Scenariusz dalszych zwyżek cen złota jest bardzo prawdopodobny, biorąc pod uwagę sytuację gospodarczą i geopolityczną na świecie. Po pierwsze, czeka nas wiele miesięcy podwyższonej inflacji, co będzie skłaniać inwestorów do lokowania kapitału na tym rynku, który stanowi alternatywę dla papierowego pieniądza. Po drugie, inwestorzy coraz częściej obawiają się nadchodzącego kryzysu, ze względu na planowane podwyżki stóp procentowych. Wyższe stopy budzą bowiem groźbę spowolnienia wzrostu gospodarczego, a w takim czasie dodatek do portfela pierwiastka chemicznego z symbolem Au może być bardzo pożytecznym uzupełnieniem, stabilizującym nasze inwestycje. W końcu, po trzecie, obecnie trudno ocenić, jak rozwinie się sytuacja w Ukrainie. Wojna trwa nadal i wnosi na rynki finansowe dużo niepewności.

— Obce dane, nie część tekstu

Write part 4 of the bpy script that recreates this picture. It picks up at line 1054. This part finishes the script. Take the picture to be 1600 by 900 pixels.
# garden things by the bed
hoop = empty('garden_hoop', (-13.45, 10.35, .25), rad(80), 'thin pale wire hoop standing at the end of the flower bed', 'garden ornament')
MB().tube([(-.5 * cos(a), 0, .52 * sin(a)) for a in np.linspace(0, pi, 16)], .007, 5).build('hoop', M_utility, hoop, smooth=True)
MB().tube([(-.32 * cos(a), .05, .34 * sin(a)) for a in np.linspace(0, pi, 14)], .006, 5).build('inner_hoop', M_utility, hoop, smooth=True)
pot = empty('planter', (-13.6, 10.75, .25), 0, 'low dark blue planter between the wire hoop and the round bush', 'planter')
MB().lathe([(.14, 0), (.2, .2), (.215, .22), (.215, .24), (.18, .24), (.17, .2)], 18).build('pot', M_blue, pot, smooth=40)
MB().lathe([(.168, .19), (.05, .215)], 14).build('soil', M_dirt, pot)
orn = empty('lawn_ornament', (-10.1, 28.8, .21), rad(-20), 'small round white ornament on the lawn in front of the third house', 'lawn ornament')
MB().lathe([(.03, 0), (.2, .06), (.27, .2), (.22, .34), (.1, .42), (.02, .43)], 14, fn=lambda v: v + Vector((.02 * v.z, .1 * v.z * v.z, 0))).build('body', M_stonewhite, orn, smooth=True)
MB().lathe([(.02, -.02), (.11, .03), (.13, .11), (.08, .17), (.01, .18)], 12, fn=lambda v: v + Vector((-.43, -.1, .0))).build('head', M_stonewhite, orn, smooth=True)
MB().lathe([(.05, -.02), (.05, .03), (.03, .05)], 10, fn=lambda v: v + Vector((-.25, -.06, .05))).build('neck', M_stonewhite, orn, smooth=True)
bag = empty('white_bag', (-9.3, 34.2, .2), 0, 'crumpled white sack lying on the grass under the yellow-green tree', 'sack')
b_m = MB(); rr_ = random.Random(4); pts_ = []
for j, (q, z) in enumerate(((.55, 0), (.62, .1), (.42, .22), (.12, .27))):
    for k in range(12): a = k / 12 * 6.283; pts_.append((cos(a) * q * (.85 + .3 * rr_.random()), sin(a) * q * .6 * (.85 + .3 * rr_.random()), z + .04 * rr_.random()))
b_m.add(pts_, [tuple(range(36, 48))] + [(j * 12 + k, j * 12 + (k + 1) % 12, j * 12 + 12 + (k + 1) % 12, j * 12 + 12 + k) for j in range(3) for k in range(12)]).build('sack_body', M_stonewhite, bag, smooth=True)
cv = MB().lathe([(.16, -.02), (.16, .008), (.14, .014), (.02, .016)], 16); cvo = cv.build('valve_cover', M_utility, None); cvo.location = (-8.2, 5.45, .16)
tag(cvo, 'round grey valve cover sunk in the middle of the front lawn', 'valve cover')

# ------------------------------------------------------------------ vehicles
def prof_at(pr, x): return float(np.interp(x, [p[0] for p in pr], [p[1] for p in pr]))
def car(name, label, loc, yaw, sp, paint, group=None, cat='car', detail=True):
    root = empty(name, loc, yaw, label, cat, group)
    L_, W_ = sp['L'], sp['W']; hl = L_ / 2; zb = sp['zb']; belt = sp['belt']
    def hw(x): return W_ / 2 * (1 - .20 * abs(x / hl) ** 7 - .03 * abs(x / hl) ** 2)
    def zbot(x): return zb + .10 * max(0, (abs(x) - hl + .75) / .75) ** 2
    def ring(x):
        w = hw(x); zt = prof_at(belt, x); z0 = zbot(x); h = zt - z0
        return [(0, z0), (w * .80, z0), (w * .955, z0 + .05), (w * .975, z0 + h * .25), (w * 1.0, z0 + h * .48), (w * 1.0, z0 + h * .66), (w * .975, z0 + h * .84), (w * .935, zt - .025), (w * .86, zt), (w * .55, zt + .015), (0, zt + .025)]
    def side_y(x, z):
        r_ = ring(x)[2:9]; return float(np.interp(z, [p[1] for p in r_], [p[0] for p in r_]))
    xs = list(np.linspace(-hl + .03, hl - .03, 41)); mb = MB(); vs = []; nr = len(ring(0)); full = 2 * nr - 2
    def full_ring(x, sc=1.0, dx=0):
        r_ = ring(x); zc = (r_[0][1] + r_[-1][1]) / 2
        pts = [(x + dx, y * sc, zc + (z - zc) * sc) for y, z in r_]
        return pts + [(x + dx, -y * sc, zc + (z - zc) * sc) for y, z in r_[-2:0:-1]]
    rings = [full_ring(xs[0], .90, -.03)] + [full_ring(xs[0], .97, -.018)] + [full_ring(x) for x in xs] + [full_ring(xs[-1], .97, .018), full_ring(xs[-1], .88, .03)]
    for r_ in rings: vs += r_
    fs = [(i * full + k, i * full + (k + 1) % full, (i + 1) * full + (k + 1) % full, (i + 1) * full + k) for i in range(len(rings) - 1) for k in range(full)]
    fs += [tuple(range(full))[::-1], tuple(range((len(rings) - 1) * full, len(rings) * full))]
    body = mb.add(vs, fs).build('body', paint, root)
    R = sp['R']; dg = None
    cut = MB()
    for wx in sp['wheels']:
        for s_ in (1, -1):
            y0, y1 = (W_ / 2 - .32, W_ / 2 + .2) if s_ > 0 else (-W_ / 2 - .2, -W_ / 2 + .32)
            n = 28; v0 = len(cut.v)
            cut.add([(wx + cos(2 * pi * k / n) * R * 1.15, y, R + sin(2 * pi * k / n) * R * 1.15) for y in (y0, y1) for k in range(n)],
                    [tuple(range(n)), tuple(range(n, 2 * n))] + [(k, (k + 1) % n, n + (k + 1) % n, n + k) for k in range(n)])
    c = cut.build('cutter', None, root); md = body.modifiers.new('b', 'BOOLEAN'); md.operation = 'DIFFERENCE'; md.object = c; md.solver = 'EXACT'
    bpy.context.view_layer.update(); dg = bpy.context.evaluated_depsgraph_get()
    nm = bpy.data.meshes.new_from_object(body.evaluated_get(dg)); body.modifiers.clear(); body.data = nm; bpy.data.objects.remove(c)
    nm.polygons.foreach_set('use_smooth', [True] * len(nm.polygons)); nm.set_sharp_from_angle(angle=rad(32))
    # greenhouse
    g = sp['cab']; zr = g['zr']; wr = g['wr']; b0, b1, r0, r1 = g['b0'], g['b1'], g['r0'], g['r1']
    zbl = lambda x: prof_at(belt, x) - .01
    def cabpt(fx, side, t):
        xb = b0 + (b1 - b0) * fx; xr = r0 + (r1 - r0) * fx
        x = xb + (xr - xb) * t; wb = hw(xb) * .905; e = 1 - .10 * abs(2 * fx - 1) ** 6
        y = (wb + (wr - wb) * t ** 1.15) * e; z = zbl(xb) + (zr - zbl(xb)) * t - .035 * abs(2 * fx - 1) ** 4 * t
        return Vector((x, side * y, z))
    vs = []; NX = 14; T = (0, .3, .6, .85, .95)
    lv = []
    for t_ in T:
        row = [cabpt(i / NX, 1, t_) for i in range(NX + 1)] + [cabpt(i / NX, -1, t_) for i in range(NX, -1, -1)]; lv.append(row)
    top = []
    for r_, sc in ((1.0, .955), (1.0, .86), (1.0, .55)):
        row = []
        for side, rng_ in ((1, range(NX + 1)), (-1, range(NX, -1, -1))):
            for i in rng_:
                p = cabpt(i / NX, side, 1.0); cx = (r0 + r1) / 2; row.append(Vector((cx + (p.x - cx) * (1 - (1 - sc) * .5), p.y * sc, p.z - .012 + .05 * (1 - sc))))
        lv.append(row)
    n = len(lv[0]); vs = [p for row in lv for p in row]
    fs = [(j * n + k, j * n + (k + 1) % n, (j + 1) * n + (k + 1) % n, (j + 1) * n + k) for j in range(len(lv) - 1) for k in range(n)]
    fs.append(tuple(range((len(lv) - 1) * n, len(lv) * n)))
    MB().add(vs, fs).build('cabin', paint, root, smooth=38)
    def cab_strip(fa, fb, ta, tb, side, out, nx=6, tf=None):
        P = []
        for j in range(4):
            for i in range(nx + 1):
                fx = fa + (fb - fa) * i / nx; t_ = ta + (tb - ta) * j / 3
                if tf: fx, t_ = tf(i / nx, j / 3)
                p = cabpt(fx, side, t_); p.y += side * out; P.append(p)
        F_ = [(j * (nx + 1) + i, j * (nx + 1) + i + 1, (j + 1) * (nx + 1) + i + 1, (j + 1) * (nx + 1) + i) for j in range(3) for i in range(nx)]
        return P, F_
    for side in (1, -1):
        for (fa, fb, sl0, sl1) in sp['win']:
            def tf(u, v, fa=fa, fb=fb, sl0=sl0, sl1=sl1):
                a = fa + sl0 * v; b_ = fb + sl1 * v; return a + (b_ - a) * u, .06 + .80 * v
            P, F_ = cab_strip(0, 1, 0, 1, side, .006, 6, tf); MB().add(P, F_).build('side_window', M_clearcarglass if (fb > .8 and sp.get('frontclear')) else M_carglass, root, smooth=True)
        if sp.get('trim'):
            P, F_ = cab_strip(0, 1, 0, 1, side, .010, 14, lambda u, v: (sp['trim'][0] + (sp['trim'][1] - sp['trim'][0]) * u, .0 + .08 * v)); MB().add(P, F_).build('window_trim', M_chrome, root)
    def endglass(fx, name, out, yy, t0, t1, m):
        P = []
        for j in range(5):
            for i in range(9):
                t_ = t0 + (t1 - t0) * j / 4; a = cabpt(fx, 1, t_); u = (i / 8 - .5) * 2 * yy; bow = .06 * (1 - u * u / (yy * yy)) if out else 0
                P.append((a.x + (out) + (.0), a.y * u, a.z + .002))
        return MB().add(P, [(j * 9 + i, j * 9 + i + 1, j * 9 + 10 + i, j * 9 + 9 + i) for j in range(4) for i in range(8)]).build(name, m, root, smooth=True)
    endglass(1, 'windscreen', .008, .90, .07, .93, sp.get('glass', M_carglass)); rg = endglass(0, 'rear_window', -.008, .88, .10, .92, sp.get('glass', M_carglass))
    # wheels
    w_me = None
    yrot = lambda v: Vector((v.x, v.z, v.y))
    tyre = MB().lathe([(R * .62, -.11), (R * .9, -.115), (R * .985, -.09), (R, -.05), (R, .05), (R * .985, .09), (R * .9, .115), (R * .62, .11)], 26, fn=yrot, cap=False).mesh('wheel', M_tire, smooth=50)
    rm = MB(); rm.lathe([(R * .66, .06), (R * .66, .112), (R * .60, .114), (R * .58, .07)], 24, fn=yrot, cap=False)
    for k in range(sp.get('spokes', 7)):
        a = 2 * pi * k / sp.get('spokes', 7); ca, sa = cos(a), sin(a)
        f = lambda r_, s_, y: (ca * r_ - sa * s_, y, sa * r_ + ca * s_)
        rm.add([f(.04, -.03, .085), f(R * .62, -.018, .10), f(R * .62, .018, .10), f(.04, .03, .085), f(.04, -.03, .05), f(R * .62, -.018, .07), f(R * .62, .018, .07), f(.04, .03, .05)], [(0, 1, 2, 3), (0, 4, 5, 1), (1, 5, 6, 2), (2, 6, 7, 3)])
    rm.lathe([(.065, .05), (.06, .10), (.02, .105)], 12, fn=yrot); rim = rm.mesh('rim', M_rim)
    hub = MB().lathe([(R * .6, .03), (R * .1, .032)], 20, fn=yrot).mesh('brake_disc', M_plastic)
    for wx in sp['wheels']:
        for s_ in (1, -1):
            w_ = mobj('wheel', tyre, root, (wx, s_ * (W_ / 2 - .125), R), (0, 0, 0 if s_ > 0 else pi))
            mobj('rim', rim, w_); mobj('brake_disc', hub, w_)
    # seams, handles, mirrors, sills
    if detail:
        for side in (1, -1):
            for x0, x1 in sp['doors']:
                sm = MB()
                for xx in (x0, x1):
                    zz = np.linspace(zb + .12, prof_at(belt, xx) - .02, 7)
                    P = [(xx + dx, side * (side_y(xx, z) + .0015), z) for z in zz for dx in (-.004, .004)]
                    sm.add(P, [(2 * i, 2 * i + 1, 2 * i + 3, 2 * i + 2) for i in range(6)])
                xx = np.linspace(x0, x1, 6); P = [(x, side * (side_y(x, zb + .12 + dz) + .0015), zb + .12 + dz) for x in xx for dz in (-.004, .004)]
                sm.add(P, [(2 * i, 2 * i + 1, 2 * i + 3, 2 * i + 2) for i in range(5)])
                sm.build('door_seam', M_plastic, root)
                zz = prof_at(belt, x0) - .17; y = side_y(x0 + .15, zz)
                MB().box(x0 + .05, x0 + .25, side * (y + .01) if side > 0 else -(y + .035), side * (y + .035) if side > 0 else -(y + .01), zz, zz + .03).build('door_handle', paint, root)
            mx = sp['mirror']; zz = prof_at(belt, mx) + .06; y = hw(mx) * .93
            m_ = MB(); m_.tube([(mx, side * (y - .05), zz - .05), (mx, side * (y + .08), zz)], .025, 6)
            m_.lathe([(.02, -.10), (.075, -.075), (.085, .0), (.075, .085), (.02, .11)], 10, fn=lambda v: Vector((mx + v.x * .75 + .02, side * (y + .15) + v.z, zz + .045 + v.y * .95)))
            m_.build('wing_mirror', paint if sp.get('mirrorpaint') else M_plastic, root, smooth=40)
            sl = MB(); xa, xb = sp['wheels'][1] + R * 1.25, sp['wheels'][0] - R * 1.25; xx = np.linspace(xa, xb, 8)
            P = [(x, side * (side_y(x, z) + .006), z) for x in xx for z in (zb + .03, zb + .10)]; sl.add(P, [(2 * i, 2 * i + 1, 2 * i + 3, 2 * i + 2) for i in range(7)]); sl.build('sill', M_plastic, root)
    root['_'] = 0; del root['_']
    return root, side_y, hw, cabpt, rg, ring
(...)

A w okresach podwyższonej zmienności złoto przyciąga inwestorów, co szczególnie jest widoczne na rynku złota fizycznego, gdzie w obliczu wojennego strachu kupowane są złote sztabki i monety.
W konsekwencji rok 2022 może być rokiem złota. Tym bardziej że wiele innych klas aktywów w ostatnich latach dynamicznie drożało, co zwiększa szanse złota na dogonienie czołówki jeszcze w tym roku.